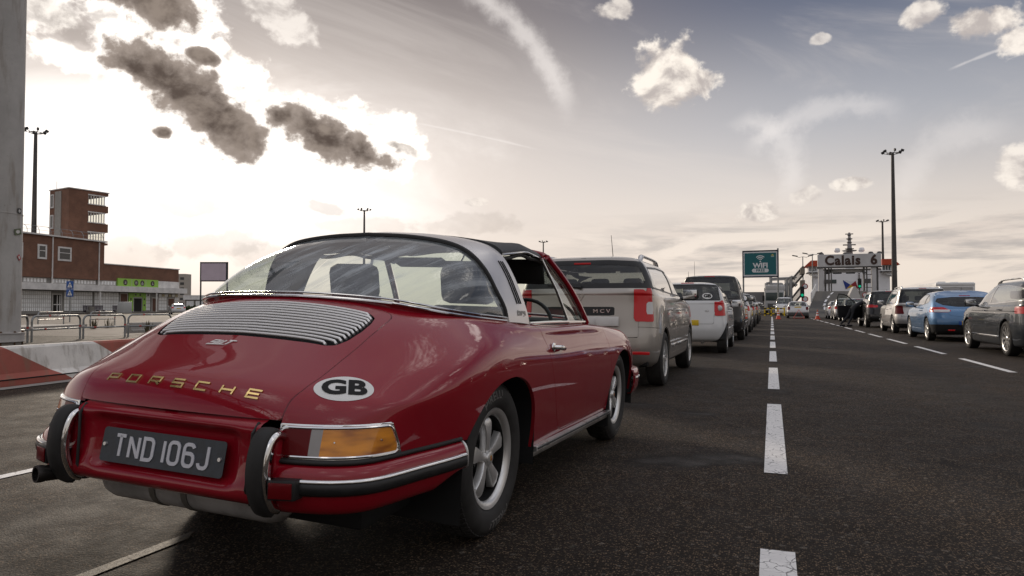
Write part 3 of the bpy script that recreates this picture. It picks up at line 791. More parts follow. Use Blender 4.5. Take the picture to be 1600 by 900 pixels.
# ================================================================== THE RED CLASSIC SPORTS CAR
# car frame: x right, y forward, z up, origin on the ground under the rear axle
def _yrow(y, pts): return [(p[0], y + (p[2] if len(p) > 2 else 0), p[1]) for p in pts]
SC_ROWS = [
    [(.709,-.710,.465),(.692,-.812,.465),(.638,-.897,.465),(.540,-.948,.465),(.410,-.973,.465),(.280,-.987,.465),(.140,-.994,.465),(0,-.996,.465)],
    [(.740,-.590,.465),(.722,-.695,.545),(.688,-.800,.577),(.598,-.892,.593),(.450,-.946,.606),(.300,-.960,.610),(.150,-.968,.612),(0,-.970,.613)],
    [(.765,-.460,.465),(.768,-.548,.590),(.737,-.655,.628),(.660,-.762,.652),(.508,-.828,.686),(.330,-.868,.699),(.160,-.888,.703),(0,-.893,.705)],
    [(.785,-.330,.455),(.798,-.370,.612),(.784,-.435,.690),(.718,-.545,.728),(.575,-.650,.752),(.375,-.718,.771),(.180,-.752,.768),(0,-.762,.768)],
    [(.790,-.180,.420),(.805,-.190,.598),(.800,-.230,.716),(.757,-.320,.774),(.645,-.420,.824),(.445,-.500,.879),(.215,-.548,.872),(0,-.562,.871)],
    [(.788, .010,.360),(.806, .000,.550),(.804,-.010,.705),(.775,-.045,.796),(.705,-.105,.853),(.555,-.180,.928),(.285,-.250,.982),(0,-.270,.990)],
    [(.776, .300,.300),(.796, .300,.470),(.801, .300,.630),(.787, .285,.752),(.745, .262,.824),(.662, .235,.878),(.340, .200,.975),(0, .180,.99)],
    _yrow(.75, [(.765,.28),(.783,.42),(.791,.57),(.784,.705),(.749,.803),(.690,.852),(.35,.880),(0,.885)]),
    _yrow(1.25,[(.765,.27),(.782,.40),(.790,.55),(.783,.695),(.747,.796),(.688,.846),(.35,.870),(0,.878)]),
    _yrow(1.70,[(.766,.26),(.783,.39),(.791,.54),(.782,.682),(.743,.784),(.678,.834),(.34,.850),(0,.860)]),
    _yrow(2.05,[(.770,.28),(.791,.41),(.798,.55),(.787,.680),(.743,.775),(.632,.812),(.34,.782),(0,.792)]),
    _yrow(2.40,[(.773,.30),(.795,.43),(.801,.56),(.787,.675),(.735,.757),(.610,.778),(.33,.707),(0,.720)]),
    _yrow(2.70,[(.755,.33),(.770,.44),(.773,.55),(.756,.655),(.702,.722),(.582,.728),(.31,.633),(0,.645)]),
    [(.690,2.86,.34),(.700,2.90,.43),(.700,2.93,.52),(.685,2.95,.59),(.640,2.97,.64),(.540,2.98,.64),(.290,3.0,.547),(0,3.03,.557)],
    [(.600,2.99,.36),(.610,3.02,.42),(.610,3.04,.48),(.600,3.05,.52),(.570,3.06,.55),(.490,3.06,.54),(.280,3.09,.46),(0,3.11,.465)],
]
SC_G = patch(SC_ROWS, 230, 96)
SC_G[:, -1, 0] = 0.0

SC = empty('sports_car', 'glossy dark red classic sports car with open targa top, nearest the camera', 'car')
_X, _Y, _yaw, _roll = -1.838, 2.71, .0125, .033
# pose: roll about the right wheels (the quay falls away to the right), then yaw, then place
SC.matrix_world = (Matrix.Translation((_X, _Y, 0)) @ Matrix.Rotation(-_yaw, 4, 'Z') @
                   Matrix.Translation((0, 0, .72 * math.sin(_roll))) @ Matrix.Rotation(_roll, 4, 'Y'))
def rear_glass():
    m = bpy.data.materials.new('rear_car_glass'); m.use_nodes = True
    t = NT(m.node_tree); t.n.clear(); out = t.node('ShaderNodeOutputMaterial'); tr = t.node('ShaderNodeBsdfTransparent'); gl = t.node('ShaderNodeBsdfGlossy'); df = t.node('ShaderNodeBsdfDiffuse')
    tr.inputs[0].default_value = (.80, .86, .80, 1); gl.inputs['Roughness'].default_value = .01; df.inputs[0].default_value = (.62, .66, .68, 1)
    lw = t.node('ShaderNodeLayerWeight'); lw.inputs[0].default_value = .5
    f = t.math('ADD', .10, t.math('MULTIPLY', t.math('POWER', lw.outputs['Facing'], 4.0), .85), clamp=True)
    tc = t.node('ShaderNodeTexCoord').outputs['Object']; sp = t.node('ShaderNodeSeparateXYZ'); t.l.new(tc, sp.inputs[0])
    # bluish reflection streaks painted diagonally across the pane
    a = t.math('ADD', sp.outputs[0], t.math('MULTIPLY', sp.outputs[2], -1.1)); b = t.math('ADD', t.math('MULTIPLY', sp.outputs[0], .9), sp.outputs[2])
    n = t.noise(t.comb(t.math('MULTIPLY', a, 16.0), t.math('MULTIPLY', b, 3.4), 0.0), 1.0, 5, .65, .6); n2 = t.noise(tc, 5.0, 3, .5)
    d = t.math('MULTIPLY', t.ramp(n, .42, .72), t.ramp(n2, .35, .65, .12, .50)); d = t.math('ADD', d, .11)
    m1 = t.node('ShaderNodeMixShader'); m2 = t.node('ShaderNodeMixShader')
    t.l.new(f, m1.inputs[0]); t.l.new(tr.outputs[0], m1.inputs[1]); t.l.new(gl.outputs[0], m1.inputs[2])
    t.l.new(d, m2.inputs[0]); t.l.new(m1.outputs[0], m2.inputs[1]); t.l.new(df.outputs[0], m2.inputs[2]); t.l.new(m2.outputs[0], out.inputs[0])
    return m
RED = paint('dark_red_paint', (0.27, 0.003, 0.0125), 0.0, 0.34, 0.10, 0.012)
GLASS = glass_mat('clear_car_glass', (0.80, 0.86, 0.82), 1.3, 0.0, 0.0)
REARGLASS = rear_glass()
GOLD = pmat('gold_lettering', (0.86, 0.62, 0.26), 0.22, 1.0)
SILVERRIM = pmat('wheel_silver', (0.74, 0.73, 0.71), 0.34, 0.75)
VINYL = pmat('vinyl_roof', (0.035, 0.034, 0.034), 0.55, bump=(300, 0.5, 0.001))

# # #

• Set exercise:
Reproduce all of the material above word for word. Omit the pictures.

• Reply to the exercise:
Write part 3 of the bpy script that recreates this picture. It picks up at line 791. More parts follow. Use Blender 4.5. Take the picture to be 1600 by 900 pixels.
# ================================================================== THE RED CLASSIC SPORTS CAR
# car frame: x right, y forward, z up, origin on the ground under the rear axle
def _yrow(y, pts): return [(p[0], y + (p[2] if len(p) > 2 else 0), p[1]) for p in pts]
SC_ROWS = [
    [(.709,-.710,.465),(.692,-.812,.465),(.638,-.897,.465),(.540,-.948,.465),(.410,-.973,.465),(.280,-.987,.465),(.140,-.994,.465),(0,-.996,.465)],
    [(.740,-.590,.465),(.722,-.695,.545),(.688,-.800,.577),(.598,-.892,.593),(.450,-.946,.606),(.300,-.960,.610),(.150,-.968,.612),(0,-.970,.613)],
    [(.765,-.460,.465),(.768,-.548,.590),(.737,-.655,.628),(.660,-.762,.652),(.508,-.828,.686),(.330,-.868,.699),(.160,-.888,.703),(0,-.893,.705)],
    [(.785,-.330,.455),(.798,-.370,.612),(.784,-.435,.690),(.718,-.545,.728),(.575,-.650,.752),(.375,-.718,.771),(.180,-.752,.768),(0,-.762,.768)],
    [(.790,-.180,.420),(.805,-.190,.598),(.800,-.230,.716),(.757,-.320,.774),(.645,-.420,.824),(.445,-.500,.879),(.215,-.548,.872),(0,-.562,.871)],
    [(.788, .010,.360),(.806, .000,.550),(.804,-.010,.705),(.775,-.045,.796),(.705,-.105,.853),(.555,-.180,.928),(.285,-.250,.982),(0,-.270,.990)],
    [(.776, .300,.300),(.796, .300,.470),(.801, .300,.630),(.787, .285,.752),(.745, .262,.824),(.662, .235,.878),(.340, .200,.975),(0, .180,.99)],
    _yrow(.75, [(.765,.28),(.783,.42),(.791,.57),(.784,.705),(.749,.803),(.690,.852),(.35,.880),(0,.885)]),
    _yrow(1.25,[(.765,.27),(.782,.40),(.790,.55),(.783,.695),(.747,.796),(.688,.846),(.35,.870),(0,.878)]),
    _yrow(1.70,[(.766,.26),(.783,.39),(.791,.54),(.782,.682),(.743,.784),(.678,.834),(.34,.850),(0,.860)]),
    _yrow(2.05,[(.770,.28),(.791,.41),(.798,.55),(.787,.680),(.743,.775),(.632,.812),(.34,.782),(0,.792)]),
    _yrow(2.40,[(.773,.30),(.795,.43),(.801,.56),(.787,.675),(.735,.757),(.610,.778),(.33,.707),(0,.720)]),
    _yrow(2.70,[(.755,.33),(.770,.44),(.773,.55),(.756,.655),(.702,.722),(.582,.728),(.31,.633),(0,.645)]),
    [(.690,2.86,.34),(.700,2.90,.43),(.700,2.93,.52),(.685,2.95,.59),(.640,2.97,.64),(.540,2.98,.64),(.290,3.0,.547),(0,3.03,.557)],
    [(.600,2.99,.36),(.610,3.02,.42),(.610,3.04,.48),(.600,3.05,.52),(.570,3.06,.55),(.490,3.06,.54),(.280,3.09,.46),(0,3.11,.465)],
]
SC_G = patch(SC_ROWS, 230, 96)
SC_G[:, -1, 0] = 0.0

SC = empty('sports_car', 'glossy dark red classic sports car with open targa top, nearest the camera', 'car')
_X, _Y, _yaw, _roll = -1.838, 2.71, .0125, .033
# pose: roll about the right wheels (the quay falls away to the right), then yaw, then place
SC.matrix_world = (Matrix.Translation((_X, _Y, 0)) @ Matrix.Rotation(-_yaw, 4, 'Z') @
                   Matrix.Translation((0, 0, .72 * math.sin(_roll))) @ Matrix.Rotation(_roll, 4, 'Y'))
def rear_glass():
    m = bpy.data.materials.new('rear_car_glass'); m.use_nodes = True
    t = NT(m.node_tree); t.n.clear(); out = t.node('ShaderNodeOutputMaterial'); tr = t.node('ShaderNodeBsdfTransparent'); gl = t.node('ShaderNodeBsdfGlossy'); df = t.node('ShaderNodeBsdfDiffuse')
    tr.inputs[0].default_value = (.80, .86, .80, 1); gl.inputs['Roughness'].default_value = .01; df.inputs[0].default_value = (.62, .66, .68, 1)
    lw = t.node('ShaderNodeLayerWeight'); lw.inputs[0].default_value = .5
    f = t.math('ADD', .10, t.math('MULTIPLY', t.math('POWER', lw.outputs['Facing'], 4.0), .85), clamp=True)
    tc = t.node('ShaderNodeTexCoord').outputs['Object']; sp = t.node('ShaderNodeSeparateXYZ'); t.l.new(tc, sp.inputs[0])
    # bluish reflection streaks painted diagonally across the pane
    a = t.math('ADD', sp.outputs[0], t.math('MULTIPLY', sp.outputs[2], -1.1)); b = t.math('ADD', t.math('MULTIPLY', sp.outputs[0], .9), sp.outputs[2])
    n = t.noise(t.comb(t.math('MULTIPLY', a, 16.0), t.math('MULTIPLY', b, 3.4), 0.0), 1.0, 5, .65, .6); n2 = t.noise(tc, 5.0, 3, .5)
    d = t.math('MULTIPLY', t.ramp(n, .42, .72), t.ramp(n2, .35, .65, .12, .50)); d = t.math('ADD', d, .11)
    m1 = t.node('ShaderNodeMixShader'); m2 = t.node('ShaderNodeMixShader')
    t.l.new(f, m1.inputs[0]); t.l.new(tr.outputs[0], m1.inputs[1]); t.l.new(gl.outputs[0], m1.inputs[2])
    t.l.new(d, m2.inputs[0]); t.l.new(m1.outputs[0], m2.inputs[1]); t.l.new(df.outputs[0], m2.inputs[2]); t.l.new(m2.outputs[0], out.inputs[0])
    return m
RED = paint('dark_red_paint', (0.27, 0.003, 0.0125), 0.0, 0.34, 0.10, 0.012)
GLASS = glass_mat('clear_car_glass', (0.80, 0.86, 0.82), 1.3, 0.0, 0.0)
REARGLASS = rear_glass()
GOLD = pmat('gold_lettering', (0.86, 0.62, 0.26), 0.22, 1.0)
SILVERRIM = pmat('wheel_silver', (0.74, 0.73, 0.71), 0.34, 0.75)
VINYL = pmat('vinyl_roof', (0.035, 0.034, 0.034), 0.55, bump=(300, 0.5, 0.001))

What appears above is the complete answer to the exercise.